Senators to colleges: Reveal foreign agents on campus
March 21, 2018
American universities need to reveal “the malign influence of foreign propaganda” on campus, according to a trio of Republican lawmakers.
Sen. Marco Rubio, R-Fla., introduced legislation Wednesday that would require U.S. colleges and universities to disclose any foreign government donation of $50,000 or more, in addition to requiring foreign-run programs to register as foreign agents with the Justice Department. The bill was spurred by concerns about Chinese-backed entities known as Confucius Institutes operating on dozens of American campuses, but it applies broadly to all foreign governments.
“If we want there to be free speech and honest debate on our college campuses, then we need more transparency around other countries’ efforts to push their interests on U.S. soil,” Arkansas Sen. Tom Cotton, who joined Rubio in proposing the bill, said Wednesday. “Requiring organizations like Confucius Institutes to register their activities with the Justice Department and disclose where they get their money is necessary to alert college students to the malign influence of foreign propaganda."
Rubio has been particularly focused on Confucius Institutes in recent months, urging Florida colleges and schools to end the programs. “These institutes are overseen by a branch of the Chinese Ministry of Education, and are instructed to only teach versions of Chinese history, culture or current events that are explicitly approved by the Chinese Government and Communist Party,” he warned in February.
Such programs have played a part in advancing what the intelligence community has regarded as a policy of masking the Chinese government’s ambitions for international prominence. “The key theme is simple: China is not a threat. America should help China to peacefully emerge as a global power,” the Hudson Institute’s Michael Pillsbury wrote in The Hundred-Year Marathon, an analysis of Chinese foreign policy celebrated by the CIA.
The lawmakers hope that, by requiring such entities to register as foreign agents, the appeal of those messages will be diminished. “The goal of this legislation is to increase transparency between foreign governments, universities, and communities,” said Rep.
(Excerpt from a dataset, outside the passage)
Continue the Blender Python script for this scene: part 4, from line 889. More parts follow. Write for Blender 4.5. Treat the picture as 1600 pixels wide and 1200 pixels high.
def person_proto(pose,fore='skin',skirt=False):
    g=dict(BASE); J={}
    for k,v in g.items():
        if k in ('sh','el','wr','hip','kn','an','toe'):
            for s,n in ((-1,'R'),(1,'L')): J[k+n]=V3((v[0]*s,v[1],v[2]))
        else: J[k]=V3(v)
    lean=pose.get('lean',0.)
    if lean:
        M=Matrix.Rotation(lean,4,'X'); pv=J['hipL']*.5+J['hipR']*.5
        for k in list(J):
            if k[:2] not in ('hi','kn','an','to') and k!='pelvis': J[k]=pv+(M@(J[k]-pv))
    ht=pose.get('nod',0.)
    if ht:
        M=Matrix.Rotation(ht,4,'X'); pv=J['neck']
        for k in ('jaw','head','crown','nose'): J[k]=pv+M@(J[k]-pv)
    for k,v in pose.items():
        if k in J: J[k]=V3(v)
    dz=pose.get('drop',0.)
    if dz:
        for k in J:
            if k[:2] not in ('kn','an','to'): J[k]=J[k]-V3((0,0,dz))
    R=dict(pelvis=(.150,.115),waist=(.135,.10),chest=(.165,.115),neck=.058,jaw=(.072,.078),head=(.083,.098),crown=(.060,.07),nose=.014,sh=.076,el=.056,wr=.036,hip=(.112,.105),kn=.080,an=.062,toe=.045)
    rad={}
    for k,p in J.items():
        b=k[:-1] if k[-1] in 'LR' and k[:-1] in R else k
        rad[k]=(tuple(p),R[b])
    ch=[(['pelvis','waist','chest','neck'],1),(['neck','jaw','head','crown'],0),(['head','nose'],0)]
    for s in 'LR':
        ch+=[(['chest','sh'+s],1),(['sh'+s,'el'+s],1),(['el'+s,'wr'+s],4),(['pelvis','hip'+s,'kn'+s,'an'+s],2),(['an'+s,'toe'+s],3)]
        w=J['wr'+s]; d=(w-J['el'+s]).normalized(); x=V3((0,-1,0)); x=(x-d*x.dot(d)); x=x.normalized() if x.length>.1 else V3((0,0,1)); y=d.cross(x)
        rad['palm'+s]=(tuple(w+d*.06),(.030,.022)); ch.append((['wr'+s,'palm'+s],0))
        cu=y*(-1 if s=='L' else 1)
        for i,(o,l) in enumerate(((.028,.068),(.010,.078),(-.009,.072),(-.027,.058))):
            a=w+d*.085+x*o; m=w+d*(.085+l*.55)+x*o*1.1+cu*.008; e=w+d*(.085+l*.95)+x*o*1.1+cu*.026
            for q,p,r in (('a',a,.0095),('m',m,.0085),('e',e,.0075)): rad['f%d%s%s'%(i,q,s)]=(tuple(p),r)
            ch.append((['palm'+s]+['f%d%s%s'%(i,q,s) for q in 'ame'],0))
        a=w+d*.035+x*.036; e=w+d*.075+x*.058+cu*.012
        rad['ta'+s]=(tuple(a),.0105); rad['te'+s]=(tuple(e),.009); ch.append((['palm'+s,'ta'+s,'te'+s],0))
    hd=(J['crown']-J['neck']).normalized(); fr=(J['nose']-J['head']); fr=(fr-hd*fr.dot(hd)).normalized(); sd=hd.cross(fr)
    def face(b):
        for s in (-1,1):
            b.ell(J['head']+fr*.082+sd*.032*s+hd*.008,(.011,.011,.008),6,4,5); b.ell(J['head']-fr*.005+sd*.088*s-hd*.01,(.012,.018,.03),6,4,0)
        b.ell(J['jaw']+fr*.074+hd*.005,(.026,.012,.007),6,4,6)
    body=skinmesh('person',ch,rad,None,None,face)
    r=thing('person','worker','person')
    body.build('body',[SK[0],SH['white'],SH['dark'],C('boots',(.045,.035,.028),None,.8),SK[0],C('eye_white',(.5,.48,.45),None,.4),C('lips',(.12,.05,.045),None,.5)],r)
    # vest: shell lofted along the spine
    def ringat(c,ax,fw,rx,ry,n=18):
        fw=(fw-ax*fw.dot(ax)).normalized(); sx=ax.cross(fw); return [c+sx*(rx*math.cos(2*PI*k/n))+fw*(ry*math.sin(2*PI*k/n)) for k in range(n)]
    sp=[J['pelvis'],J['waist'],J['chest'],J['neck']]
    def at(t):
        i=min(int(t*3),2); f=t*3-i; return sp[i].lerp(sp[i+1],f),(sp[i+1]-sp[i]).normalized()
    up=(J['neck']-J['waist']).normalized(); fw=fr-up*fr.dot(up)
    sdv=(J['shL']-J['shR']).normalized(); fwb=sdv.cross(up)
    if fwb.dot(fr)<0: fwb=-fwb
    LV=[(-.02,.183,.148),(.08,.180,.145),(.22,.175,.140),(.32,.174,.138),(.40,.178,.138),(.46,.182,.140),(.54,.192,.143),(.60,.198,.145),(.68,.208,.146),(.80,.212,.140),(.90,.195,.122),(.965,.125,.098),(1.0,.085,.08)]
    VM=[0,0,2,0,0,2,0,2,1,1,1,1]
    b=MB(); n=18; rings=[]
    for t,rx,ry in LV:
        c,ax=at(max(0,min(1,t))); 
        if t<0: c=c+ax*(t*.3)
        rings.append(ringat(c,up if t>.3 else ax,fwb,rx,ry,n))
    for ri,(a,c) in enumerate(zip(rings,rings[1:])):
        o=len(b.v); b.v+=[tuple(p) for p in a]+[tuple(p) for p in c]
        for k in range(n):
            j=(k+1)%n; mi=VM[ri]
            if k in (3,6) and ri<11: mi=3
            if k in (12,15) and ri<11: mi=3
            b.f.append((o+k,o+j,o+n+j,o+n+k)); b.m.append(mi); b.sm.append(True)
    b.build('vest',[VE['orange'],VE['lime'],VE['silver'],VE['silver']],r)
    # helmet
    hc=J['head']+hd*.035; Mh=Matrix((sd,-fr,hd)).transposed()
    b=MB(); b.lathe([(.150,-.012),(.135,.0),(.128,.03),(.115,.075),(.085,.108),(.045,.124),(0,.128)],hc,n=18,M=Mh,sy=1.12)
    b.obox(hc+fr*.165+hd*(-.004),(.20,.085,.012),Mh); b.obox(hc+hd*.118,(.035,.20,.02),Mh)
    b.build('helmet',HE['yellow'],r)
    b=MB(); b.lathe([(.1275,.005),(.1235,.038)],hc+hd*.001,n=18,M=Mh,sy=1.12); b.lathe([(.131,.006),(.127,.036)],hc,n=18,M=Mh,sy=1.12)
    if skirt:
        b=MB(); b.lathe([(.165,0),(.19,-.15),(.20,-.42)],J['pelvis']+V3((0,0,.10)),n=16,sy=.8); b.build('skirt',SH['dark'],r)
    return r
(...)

Joe Wilson, R-S.C., who is offering a House version of Rubio and Cotton's Foreign Influence Transparency Act. “The American people have the right to know if they are consuming propaganda that is being produced by a foreign government.”
The significance of the Confucius Institutes in particular may be diminishing, but U.S. officials believe that American academia is a broad target for Chinese spies.
“The use of nontraditional collectors, especially in the academic setting — whether its professors, scientists, students — we see in almost every field office that the FBI has around the country,” FBI Director Christopher Wray said in February. “It’s not just in major cities; it’s in small ones, as well; it’s across basically every discipline.”